The Columbus Housing Authority is poised to take over management of Legacy Terrace, an apartment complex that the city is purchasing in the Liberty District.

Today, the city’s Community Reinvestment Department plans to ask Columbus Council to OK an agreement with the housing agency.

“We’re going for approval to get a management agreement with the housing authority,” said Joe Riddle, director of the Community Reinvestment Department, “and they will be our leasing agent and managing agent over at Legacy.”

Then, on Wednesday, the city will close its $1,050,000 purchase of the 17-unit Legacy Terrace property from Fourth Street Towers Inc., which hasn’t leased most of the rowhouse apartments geared toward seniors.
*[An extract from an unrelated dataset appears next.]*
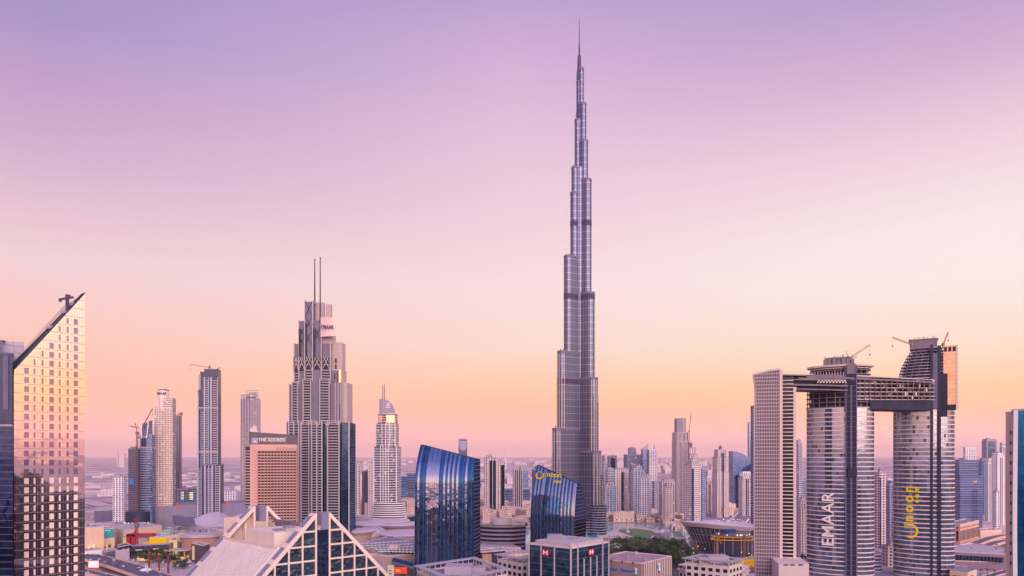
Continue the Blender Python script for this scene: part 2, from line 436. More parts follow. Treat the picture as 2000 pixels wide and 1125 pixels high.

Fourth Street Towers, a subsidiary of Fourth Street Baptist Church in Columbus, has managed the 801 Ninth St. property since it opened in February 2007.
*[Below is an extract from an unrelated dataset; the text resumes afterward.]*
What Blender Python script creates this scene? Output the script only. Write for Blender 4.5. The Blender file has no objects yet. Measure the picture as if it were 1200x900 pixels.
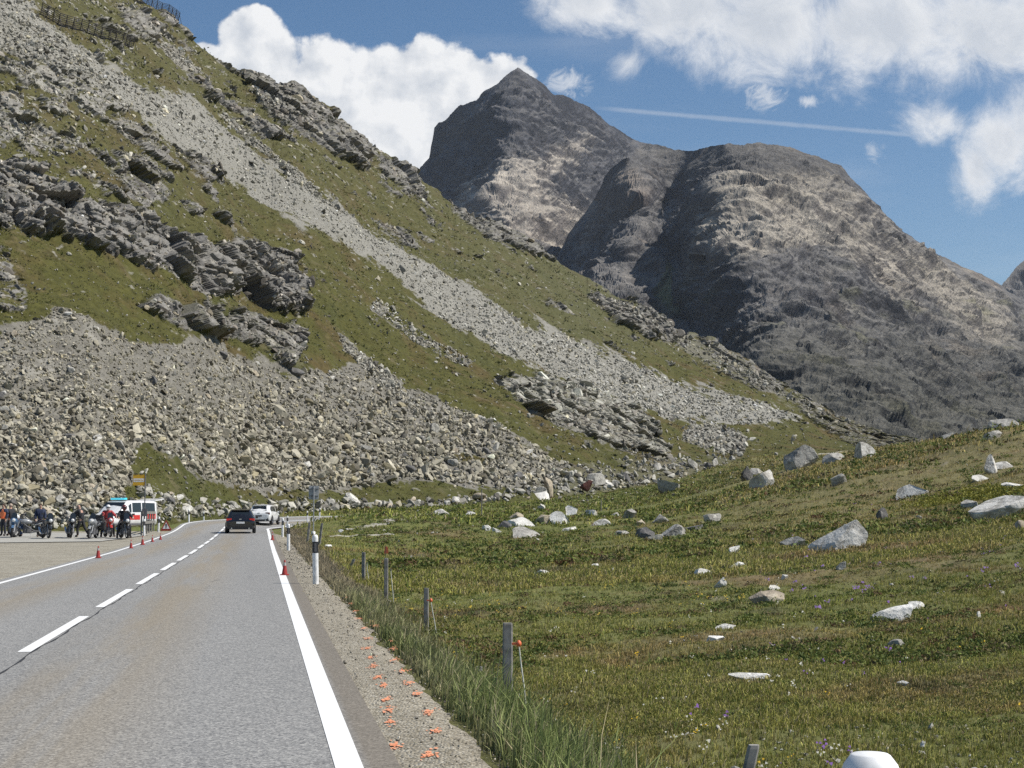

The Rev. J.H. Flakes, chairman and chief executive officer of Fourth Street Towers and pastor of Fourth Street Baptist, explained that the nonprofit organization is struggling with the same recessionary forces as the rest of the nation.
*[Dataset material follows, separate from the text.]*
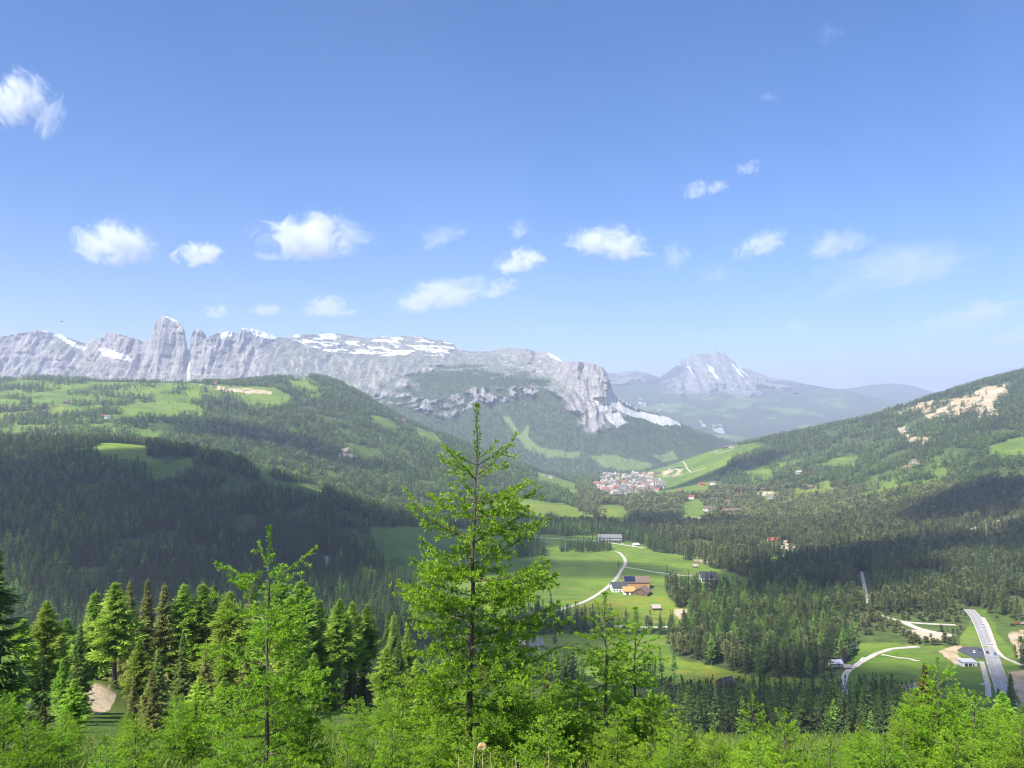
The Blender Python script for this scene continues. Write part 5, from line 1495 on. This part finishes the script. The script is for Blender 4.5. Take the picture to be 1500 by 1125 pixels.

“It just caught us at a time when we were not able to handle the load,” Flakes said. “We had to find a way to refinance and restructure.”

Fourth Street Towers is the city’s designated Community Development Housing Organization. The U.S. Department of Housing and Urban Development requires that a nonprofit organization be set up to develop and maintain properties that receive federal funds.

But Fourth Street has rented only four of the 17 units. That led it to approach the city for help several weeks ago.

On March 24, the city agreed to buy the property rather than have it foreclosed upon. If that had occurred, the city, as administrator of the home-funding program, would have had to return $1.6 million in federal funds, plus lose Legacy Terrace and eight pieces of property used for loan collateral.

After the sale closes Wednesday, the Columbus Housing Authority will begin managing and marketing Legacy Terrace. Riddle said that should help place renters in the gated property that faces the Muscogee County Jail on one side, with railroad tracks feet away from units on another side.

“They do that as a normal course of their business,” Riddle said of the housing authority’s leasing abilities. “So I’m very confident that they will be able to lease them up.”

The agency manages 1,542 public housing apartments at 12 sites in the city. As of last Friday, there were nine units vacant, said Len Williams, executive director of the Columbus Housing Authority.

But he stopped short of saying how quickly he might be able to lease all of the Legacy Terrace units. He also would not speculate on why Fourth Street Towers could not do so.

The four apartments are being rented for $480-$700.

Each apartment, accessible for the disabled and built for residents 55 and older, has 750 square feet of space, with a washer, dryer, stove and refrigerator. The apartment complex sits on 1.96 acres.